The Federal Court, endorsing the reasoning of the cantonal court, held that the retrocessions were paid to the defendants by reason of their professional activity in connection with the awarding of works paid for by their employer. To this extent, the defendants were therefore subject to the obligation arising from art. 321b para. 1 CO to account for and return to their employer the amounts paid by a third party. In this respect, the defendants’ legal position was similar to that of an agent obliged to account to his principal for everything he receives in connection with the mandate (art. 400 para. 1 CO ; see in this respect the jurisprudential saga on mandate law and retrocessions, cdbf.ch/1145/). Thus, by failing to inform their employer of the amounts they had received, the defendants had infringed their employer’s pecuniary interests and violated their duty of management.

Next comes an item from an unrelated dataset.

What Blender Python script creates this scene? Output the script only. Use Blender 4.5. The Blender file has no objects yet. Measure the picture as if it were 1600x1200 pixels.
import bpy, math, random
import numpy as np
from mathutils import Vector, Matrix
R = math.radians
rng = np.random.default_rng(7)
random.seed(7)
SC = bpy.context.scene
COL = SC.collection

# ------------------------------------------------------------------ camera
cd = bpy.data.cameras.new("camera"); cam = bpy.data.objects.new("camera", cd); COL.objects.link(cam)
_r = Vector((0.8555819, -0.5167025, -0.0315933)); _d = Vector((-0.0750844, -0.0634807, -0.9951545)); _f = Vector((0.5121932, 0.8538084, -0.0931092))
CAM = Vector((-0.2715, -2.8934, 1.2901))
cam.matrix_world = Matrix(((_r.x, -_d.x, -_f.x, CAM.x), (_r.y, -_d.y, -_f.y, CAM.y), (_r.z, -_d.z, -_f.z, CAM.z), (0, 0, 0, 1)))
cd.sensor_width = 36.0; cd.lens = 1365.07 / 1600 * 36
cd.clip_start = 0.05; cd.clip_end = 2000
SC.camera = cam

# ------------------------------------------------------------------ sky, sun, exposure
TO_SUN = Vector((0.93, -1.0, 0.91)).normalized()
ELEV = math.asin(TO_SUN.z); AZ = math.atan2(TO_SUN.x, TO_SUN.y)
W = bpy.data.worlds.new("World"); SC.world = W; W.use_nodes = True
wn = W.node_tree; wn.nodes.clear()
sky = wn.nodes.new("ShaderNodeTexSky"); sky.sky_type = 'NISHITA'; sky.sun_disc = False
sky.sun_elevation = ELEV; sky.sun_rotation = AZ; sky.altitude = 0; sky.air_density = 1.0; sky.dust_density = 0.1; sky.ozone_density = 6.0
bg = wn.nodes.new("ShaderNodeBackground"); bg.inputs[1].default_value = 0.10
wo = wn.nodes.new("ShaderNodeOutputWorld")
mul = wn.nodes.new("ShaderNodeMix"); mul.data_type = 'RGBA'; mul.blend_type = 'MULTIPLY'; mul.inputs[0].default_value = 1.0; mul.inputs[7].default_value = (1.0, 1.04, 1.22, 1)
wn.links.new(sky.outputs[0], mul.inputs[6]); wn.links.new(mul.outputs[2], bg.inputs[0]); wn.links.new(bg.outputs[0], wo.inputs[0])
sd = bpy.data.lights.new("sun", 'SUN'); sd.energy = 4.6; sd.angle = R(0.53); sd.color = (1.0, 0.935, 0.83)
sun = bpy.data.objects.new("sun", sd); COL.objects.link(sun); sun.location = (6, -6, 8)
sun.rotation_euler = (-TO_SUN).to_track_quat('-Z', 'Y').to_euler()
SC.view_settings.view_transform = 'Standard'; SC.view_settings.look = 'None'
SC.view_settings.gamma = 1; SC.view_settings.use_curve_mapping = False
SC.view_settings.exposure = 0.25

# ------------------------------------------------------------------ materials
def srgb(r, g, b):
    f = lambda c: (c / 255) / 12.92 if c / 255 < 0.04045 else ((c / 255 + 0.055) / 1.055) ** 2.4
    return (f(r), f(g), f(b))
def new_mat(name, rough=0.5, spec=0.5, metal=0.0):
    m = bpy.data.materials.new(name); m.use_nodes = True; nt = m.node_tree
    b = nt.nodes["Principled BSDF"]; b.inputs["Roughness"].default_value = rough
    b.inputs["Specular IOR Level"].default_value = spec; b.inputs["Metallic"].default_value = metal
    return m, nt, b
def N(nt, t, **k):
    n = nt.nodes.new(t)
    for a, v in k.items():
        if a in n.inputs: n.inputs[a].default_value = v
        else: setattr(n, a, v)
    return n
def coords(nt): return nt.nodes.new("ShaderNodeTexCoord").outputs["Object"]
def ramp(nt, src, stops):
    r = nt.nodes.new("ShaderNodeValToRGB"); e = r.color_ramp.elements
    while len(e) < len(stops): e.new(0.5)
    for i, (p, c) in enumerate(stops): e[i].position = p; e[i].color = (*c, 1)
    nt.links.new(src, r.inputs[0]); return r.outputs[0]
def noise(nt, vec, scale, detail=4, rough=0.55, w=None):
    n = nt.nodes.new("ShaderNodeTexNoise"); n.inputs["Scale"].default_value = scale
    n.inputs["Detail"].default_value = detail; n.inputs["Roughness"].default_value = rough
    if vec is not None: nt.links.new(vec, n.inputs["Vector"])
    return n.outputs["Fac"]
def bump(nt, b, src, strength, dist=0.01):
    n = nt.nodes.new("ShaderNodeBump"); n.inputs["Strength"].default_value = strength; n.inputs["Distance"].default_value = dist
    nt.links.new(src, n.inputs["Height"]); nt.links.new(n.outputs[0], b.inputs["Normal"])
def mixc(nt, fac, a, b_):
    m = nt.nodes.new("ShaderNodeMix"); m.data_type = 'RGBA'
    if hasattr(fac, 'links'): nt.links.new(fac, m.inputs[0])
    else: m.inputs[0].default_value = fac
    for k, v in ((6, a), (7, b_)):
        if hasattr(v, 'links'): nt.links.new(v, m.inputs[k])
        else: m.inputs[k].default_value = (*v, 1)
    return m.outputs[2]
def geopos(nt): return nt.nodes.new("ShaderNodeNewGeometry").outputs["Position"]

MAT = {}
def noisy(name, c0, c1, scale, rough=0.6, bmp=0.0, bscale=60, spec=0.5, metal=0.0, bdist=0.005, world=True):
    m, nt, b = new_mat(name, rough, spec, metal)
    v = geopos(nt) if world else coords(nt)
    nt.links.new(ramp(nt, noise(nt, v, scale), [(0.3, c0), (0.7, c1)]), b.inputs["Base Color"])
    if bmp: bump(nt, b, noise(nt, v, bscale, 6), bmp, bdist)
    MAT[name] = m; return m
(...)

As for damage, our High Court reiterates the classic definition of damage, i.e. a decrease in assets, an increase in liabilities, a non-decrease in liabilities or a non-increase in assets. In this case, the employees wilfully failed to negotiate the contracts downwards, even though, according to the facts retained by the cantonal authorities, they would have been in a position to obtain more favorable rates, i.e. a discount of at least 10 % on the services of the third party. However, the defendants had entered into an agreement with the third party whereby the amount corresponding to this discount would accrue to them and not to the company employing them.

It should be emphasized that the third party’s services were not remunerated at an amount in excess of the market price. This being said, insofar as the third party was able to pay retrocessions to the defendants, while retaining sufficient margins to allow the operation of its business, the employees could have obtained, in favor of their employer, a more advantageous price. Thus, the damage does not consist of a premium paid by the employer to the third party in relation to the market price, but of a “surplus” in relation to the price that could have been obtained if the defendants had negotiated in their employer’s interest and refused to collect retrocessions.

In sum, the Federal Court concluded that the defendants had been guilty of unfair management insofar as they had caused damage to their employer by deliberately failing to negotiate more favorable rates.

In addition, the defendants would probably also have been guilty of passive private bribery (art. 322novies CP), had the aforementioned provision – which came into force on July 1, 2016 – been in force at the time of the events. It should be noted that the Federal Court does not refer in its ruling to art. 4a UWG, which prohibits private bribery and which, at the time of the facts, was accompanied by a criminal sanction (abolished in 2016 with the entry into force of the provisions of the Swiss Criminal Code punishing private bribery).

The Federal Court does not address the question of whether, as in the law of agency (cf. ATF 144 IV 294 ; commented in cdbf.ch/1030/), the mere fact that an employee fails to reveal an undue advantage to his employer can already constitute unfair management within the meaning of art. 158 of the Swiss Criminal Code. This question should probably be answered in the affirmative, insofar as the employee’s duty of accountability under art. 321b para. 1 CO is similar to that of an agent under art. 400 para. 1 CO.

With regard to the financial industry, this case law illustrates two observations :

after originating in civil law, the issue of retrocessions has moved into the field of regulatory law (art. 26 LSFin cum art. 29 OSFin), and is now also addressed by criminal law ; and
for the purposes of Art. 158 of the Swiss Criminal Code, proof that the financial service or product chosen by the financial intermediary for his customer (e.g. the class of units in a collective investment scheme in which the customer’s assets are invested) is “in line with market prices” is not necessarily sufficient. Rather, it is necessary to show that there was no economically more favorable alternative for the customer, which could have been chosen in the absence of retrocessions.